◆ YOUR OBJECTIVE ◆
Give an exact copy of every line, leaving images out.
§ §
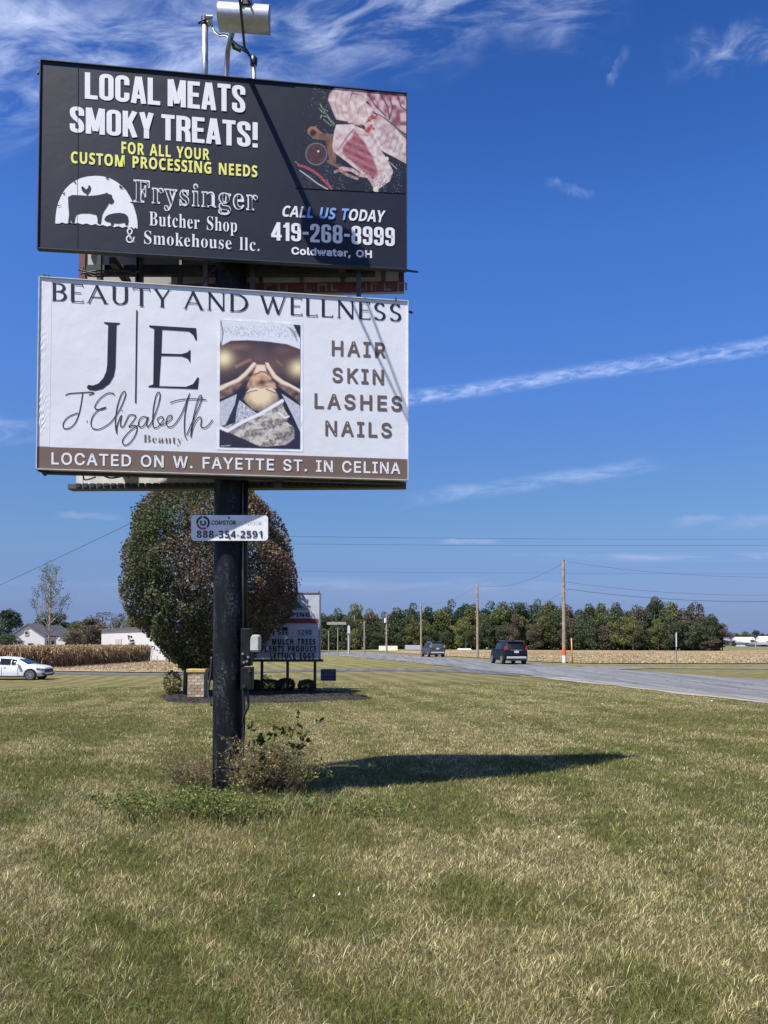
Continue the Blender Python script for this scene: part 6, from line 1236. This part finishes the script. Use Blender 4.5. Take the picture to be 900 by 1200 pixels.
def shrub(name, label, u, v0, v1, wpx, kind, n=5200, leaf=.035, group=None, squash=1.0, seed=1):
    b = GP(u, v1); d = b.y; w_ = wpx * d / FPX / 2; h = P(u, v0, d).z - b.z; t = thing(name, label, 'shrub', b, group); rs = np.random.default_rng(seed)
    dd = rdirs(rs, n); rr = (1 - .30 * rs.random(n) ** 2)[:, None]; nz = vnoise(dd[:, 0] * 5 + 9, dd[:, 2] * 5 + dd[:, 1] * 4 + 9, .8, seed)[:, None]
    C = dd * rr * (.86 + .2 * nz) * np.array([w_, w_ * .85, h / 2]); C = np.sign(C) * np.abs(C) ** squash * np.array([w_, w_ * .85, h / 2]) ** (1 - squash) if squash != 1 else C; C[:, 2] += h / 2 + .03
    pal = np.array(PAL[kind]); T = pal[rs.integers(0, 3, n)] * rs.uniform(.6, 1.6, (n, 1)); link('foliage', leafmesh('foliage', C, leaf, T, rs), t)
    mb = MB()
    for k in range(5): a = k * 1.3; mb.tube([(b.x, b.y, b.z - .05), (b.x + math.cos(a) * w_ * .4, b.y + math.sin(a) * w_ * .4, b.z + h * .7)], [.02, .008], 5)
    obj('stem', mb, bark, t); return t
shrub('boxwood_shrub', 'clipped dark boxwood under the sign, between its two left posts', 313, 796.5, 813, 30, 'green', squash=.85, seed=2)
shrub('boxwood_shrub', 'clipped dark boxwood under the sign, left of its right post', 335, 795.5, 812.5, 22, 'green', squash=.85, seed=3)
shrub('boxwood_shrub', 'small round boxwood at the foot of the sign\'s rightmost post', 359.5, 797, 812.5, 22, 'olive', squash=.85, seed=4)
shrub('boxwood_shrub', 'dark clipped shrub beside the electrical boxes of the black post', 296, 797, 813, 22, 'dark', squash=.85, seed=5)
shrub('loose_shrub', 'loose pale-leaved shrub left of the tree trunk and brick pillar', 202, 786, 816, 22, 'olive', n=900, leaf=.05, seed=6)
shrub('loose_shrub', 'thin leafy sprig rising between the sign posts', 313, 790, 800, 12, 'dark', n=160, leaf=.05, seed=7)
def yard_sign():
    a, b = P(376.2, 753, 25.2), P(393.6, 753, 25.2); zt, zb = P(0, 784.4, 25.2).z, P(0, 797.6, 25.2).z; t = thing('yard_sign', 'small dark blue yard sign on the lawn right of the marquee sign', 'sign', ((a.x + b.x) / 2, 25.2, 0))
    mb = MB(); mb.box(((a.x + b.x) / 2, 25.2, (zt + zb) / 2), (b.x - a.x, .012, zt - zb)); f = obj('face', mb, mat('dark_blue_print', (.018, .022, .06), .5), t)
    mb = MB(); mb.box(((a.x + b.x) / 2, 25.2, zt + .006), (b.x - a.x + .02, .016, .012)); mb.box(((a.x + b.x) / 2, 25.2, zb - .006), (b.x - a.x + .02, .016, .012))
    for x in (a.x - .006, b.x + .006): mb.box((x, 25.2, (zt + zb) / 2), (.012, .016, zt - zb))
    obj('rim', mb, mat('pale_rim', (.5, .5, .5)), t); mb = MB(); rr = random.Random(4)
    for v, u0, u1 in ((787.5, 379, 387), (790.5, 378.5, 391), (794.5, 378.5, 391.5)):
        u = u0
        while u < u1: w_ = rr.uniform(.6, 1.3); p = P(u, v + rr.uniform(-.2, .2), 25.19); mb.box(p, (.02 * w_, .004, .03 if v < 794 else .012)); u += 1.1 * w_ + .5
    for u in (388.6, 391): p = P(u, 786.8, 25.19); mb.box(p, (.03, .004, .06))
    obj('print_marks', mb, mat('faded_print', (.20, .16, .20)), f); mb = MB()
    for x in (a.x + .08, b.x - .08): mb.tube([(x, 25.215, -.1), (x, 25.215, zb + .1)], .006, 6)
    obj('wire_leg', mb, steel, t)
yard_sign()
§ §
◆ RESPONSE BELOW ◆
Continue the Blender Python script for this scene: part 6, from line 1236. This part finishes the script. Use Blender 4.5. Take the picture to be 900 by 1200 pixels.
def shrub(name, label, u, v0, v1, wpx, kind, n=5200, leaf=.035, group=None, squash=1.0, seed=1):
    b = GP(u, v1); d = b.y; w_ = wpx * d / FPX / 2; h = P(u, v0, d).z - b.z; t = thing(name, label, 'shrub', b, group); rs = np.random.default_rng(seed)
    dd = rdirs(rs, n); rr = (1 - .30 * rs.random(n) ** 2)[:, None]; nz = vnoise(dd[:, 0] * 5 + 9, dd[:, 2] * 5 + dd[:, 1] * 4 + 9, .8, seed)[:, None]
    C = dd * rr * (.86 + .2 * nz) * np.array([w_, w_ * .85, h / 2]); C = np.sign(C) * np.abs(C) ** squash * np.array([w_, w_ * .85, h / 2]) ** (1 - squash) if squash != 1 else C; C[:, 2] += h / 2 + .03
    pal = np.array(PAL[kind]); T = pal[rs.integers(0, 3, n)] * rs.uniform(.6, 1.6, (n, 1)); link('foliage', leafmesh('foliage', C, leaf, T, rs), t)
    mb = MB()
    for k in range(5): a = k * 1.3; mb.tube([(b.x, b.y, b.z - .05), (b.x + math.cos(a) * w_ * .4, b.y + math.sin(a) * w_ * .4, b.z + h * .7)], [.02, .008], 5)
    obj('stem', mb, bark, t); return t
shrub('boxwood_shrub', 'clipped dark boxwood under the sign, between its two left posts', 313, 796.5, 813, 30, 'green', squash=.85, seed=2)
shrub('boxwood_shrub', 'clipped dark boxwood under the sign, left of its right post', 335, 795.5, 812.5, 22, 'green', squash=.85, seed=3)
shrub('boxwood_shrub', 'small round boxwood at the foot of the sign\'s rightmost post', 359.5, 797, 812.5, 22, 'olive', squash=.85, seed=4)
shrub('boxwood_shrub', 'dark clipped shrub beside the electrical boxes of the black post', 296, 797, 813, 22, 'dark', squash=.85, seed=5)
shrub('loose_shrub', 'loose pale-leaved shrub left of the tree trunk and brick pillar', 202, 786, 816, 22, 'olive', n=900, leaf=.05, seed=6)
shrub('loose_shrub', 'thin leafy sprig rising between the sign posts', 313, 790, 800, 12, 'dark', n=160, leaf=.05, seed=7)
def yard_sign():
    a, b = P(376.2, 753, 25.2), P(393.6, 753, 25.2); zt, zb = P(0, 784.4, 25.2).z, P(0, 797.6, 25.2).z; t = thing('yard_sign', 'small dark blue yard sign on the lawn right of the marquee sign', 'sign', ((a.x + b.x) / 2, 25.2, 0))
    mb = MB(); mb.box(((a.x + b.x) / 2, 25.2, (zt + zb) / 2), (b.x - a.x, .012, zt - zb)); f = obj('face', mb, mat('dark_blue_print', (.018, .022, .06), .5), t)
    mb = MB(); mb.box(((a.x + b.x) / 2, 25.2, zt + .006), (b.x - a.x + .02, .016, .012)); mb.box(((a.x + b.x) / 2, 25.2, zb - .006), (b.x - a.x + .02, .016, .012))
    for x in (a.x - .006, b.x + .006): mb.box((x, 25.2, (zt + zb) / 2), (.012, .016, zt - zb))
    obj('rim', mb, mat('pale_rim', (.5, .5, .5)), t); mb = MB(); rr = random.Random(4)
    for v, u0, u1 in ((787.5, 379, 387), (790.5, 378.5, 391), (794.5, 378.5, 391.5)):
        u = u0
        while u < u1: w_ = rr.uniform(.6, 1.3); p = P(u, v + rr.uniform(-.2, .2), 25.19); mb.box(p, (.02 * w_, .004, .03 if v < 794 else .012)); u += 1.1 * w_ + .5
    for u in (388.6, 391): p = P(u, 786.8, 25.19); mb.box(p, (.03, .004, .06))
    obj('print_marks', mb, mat('faded_print', (.20, .16, .20)), f); mb = MB()
    for x in (a.x + .08, b.x - .08): mb.tube([(x, 25.215, -.1), (x, 25.215, zb + .1)], .006, 6)
    obj('wire_leg', mb, steel, t)
yard_sign()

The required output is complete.